Ivanti Connect Secure zero-days exploited by attackers (CVE-2023-46805, CVE-2024-21887)

Two zero-day vulnerabilities (CVE-2023-46805, CVE-2024-21887) in Ivanti Connect Secure VPN devices are under active exploitation by unknown attackers, Volexity researchers have discovered.

CVE-2023-46805, CVE-2024-21887

Patches for these flaws are currently unavailable, but the risk of exploitation can be mitigated by importing mitigation.release.20240107.1.xml file via Ivanti’s download portal.

About the vulnerabilities (CVE-2023-46805, CVE-2024-21887)

The two security flaws affect all supported versions (v9.x and 22.x) of Ivanti Connect Secure (ICS) – formerly known as Pulse Connect Secure – and Ivanti Policy Secure (a network access control solution).

CVE-2023-46805 allows attackers to bypass authentication (including multi-factor authentication) and CVE-2024-21887 is a command injection vulnerability in the devices’ web component that allows authenticated attackers to send specially crafted requests and execute arbitrary commands on the appliance.

By exploiting the former, attackers are able to leverage an exploit for the latter without actually authenticating themselves to the target device.

About the attacks

“During the second week of December 2023, Volexity detected suspicious lateral movement on the network of one of its Network Security Monitoring service customers. Upon closer inspection, Volexity found that an attacker was placing webshells on multiple internal and external-facing web servers,” the company shared on Wednesday.

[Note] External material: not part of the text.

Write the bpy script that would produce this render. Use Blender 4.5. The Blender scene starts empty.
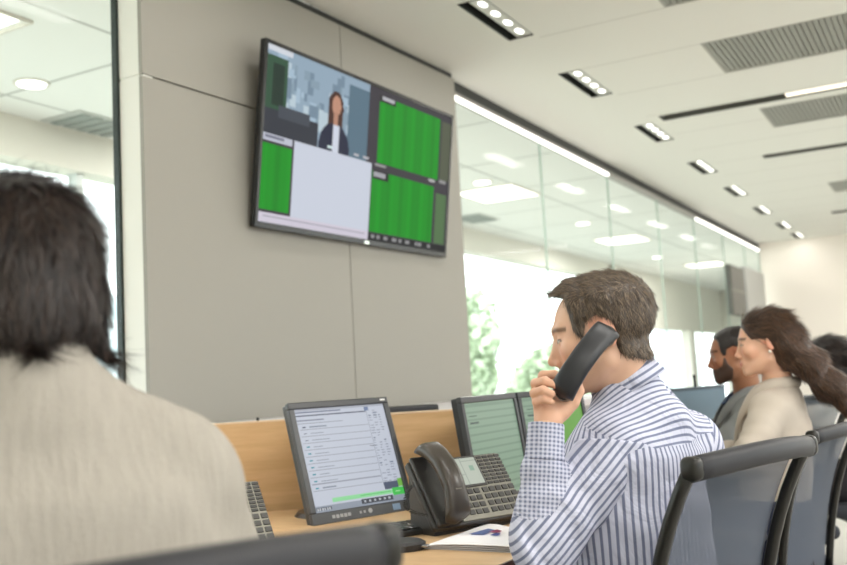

A subsequent incident response investigation revealed that the attackers got in via the the organization’s internet-facing Ivanti Connect Secure appliance, whose logs had been wiped and on which logging had been disabled. (Suspicious activity originating from the device started on December 3, 2023.)

They found evidence of the attackers leveraging two zero-days in tandem.

“When combined, these two vulnerabilities make it trivial for attackers to run commands on the system. In this particular incident, the attacker leveraged these exploits to steal configuration data, modify existing files, download remote files, and reverse tunnel from the ICS VPN appliance,” Volexity incident responders shared.

“Volexity observed the attacker modifying legitimate ICS components and making changes to the system to evade the ICS Integrity Checker Tool. Notably, Volexity observed the attacker backdooring a legitimate CGI file (compcheck.cgi) on the ICS VPN appliance to allow command execution.”

The attacker – whom Volexity believes to be a Chinese nation-state-level threat actor – “also modified a JavaScript file used by the Web SSL VPN component of the device in order to keylog and exfiltrate credentials for users logging into it. The information and credentials collected by the attacker allowed them to pivot to a handful of systems internally, and ultimately gain unfettered access to systems on the network.”

In a knowledge base article published on Wednesday, Ivanti said that they are “aware of less than 10 customers impacted by the vulnerabilities.”

Security researcher Kevin Beaumont used Shodan to discover the number of potentially vulnerable internet-facing Ivanti devices, and it turns out there are over 15,000.

In the last couple of years, organizations have embraced a hybrid approach to work and VPN devices have become a necessity to allow employees to securely access enterprise assets. Since these devices are always connected to the internet, exploiting their vulnerabilities – whether zero-days or not – has become a favorite tactic of well-resourced threat actors.

Mitigation and remediation

“Patches for supported versions will be released in a staggered schedule with the first version targeted to be made available for customers the week of 22nd January, 2024. The last version is targeted to be made available the week of 19th February 2024. Instructions on how to upgrade to a supported version will also be provided,” Ivanti said.

In the meantime, the aforementioned mitigation release should be applied and all customers are advised to run the external ICS Integrity Checker Tool (that has been added).

Unfortunately, this action won’t “boot out” the attackers. Organizations must check whether their systems have been compromised and, if they have, discover the extent of the compromise. Volexity’s post outlines indicators of compromise they can use, as well as advice on remediation.

“If a customer finds evidence they may have been compromised, they should engage with a forensic provider,” Ivanti has noted.

UPDATE (January 12, 2024, 06:50 a.m. ET):

Mandiant suspects the attacks are part of an espionage-motivated APT campaign.

The company has shared indicators of compromise for the custom malware used by the threat actors – scripts, web shells, a credential harvester, and a passive backdoor – as well as YARA rules to help defenders detect them.

UPDATE (January 15, 2024, 05:00 a.m. ET):

Security researchers have already demonstrated proof-of-concept exploits for the two flaws, but have refrained from publishing them until Ivanti releases patches.

UPDATE (January 16, 2024, 10:40 a.m. ET):

Mass exploitation of the vulnerabilities is under way, 1,700 devices have been compromised.